Can be accessed here

Diversity Policy Statement

The Board recognises the benefits of diversity. Diversity encompasses diversity of perspective, experience, skills, background, knowledge, international and industry experience, and gender, amongst many other factors. A truly diverse Board will include and make good use of, the differences between, and other qualities of, its Directors. These differences will be considered in determining the optimum composition of the Board and where possible should be balanced appropriately. Notwithstanding the foregoing, all Board appointments will always be made on merit, in the context of the skills and experience the Board as a whole requires to be effective.

The Corporate Governance and Nomination Committee of the Board reviews and assesses the composition of the Board (including skills, knowledge, experience and diversity) and makes recommendations to the Board regarding any changes and the appointment of new Directors. The Committee also keeps under review the leadership needs of the Company with a view to ensuring the continued ability of the Company to compete effectively in the marketplace and oversees, with the Chairman, the process of evaluation of the performance of the Board.

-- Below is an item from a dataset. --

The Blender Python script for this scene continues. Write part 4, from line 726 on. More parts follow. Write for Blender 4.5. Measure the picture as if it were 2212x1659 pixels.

In reviewing the composition of the Board and before any appointment is made, the Nomination Committee will consider, in accordance with, and as stated in, its terms of reference, the balance of skills, knowledge, experience and diversity on the Board.

In identifying suitable candidates for appointment to the Board, the Committee will consider candidates on merit against objective criteria and with due regard for the benefits of diversity on the Board.

If required, the Committee will engage appropriate executive search consultants for the search process for non-executive directors. The search process is expected to identify candidates from a variety of backgrounds and perspectives who meet the requirements for the role and with due consideration for the benefits of diversity. The Board will only engage executive search consultants who have signed up to the voluntary code of conduct for executive search firms on gender diversity on corporate boards.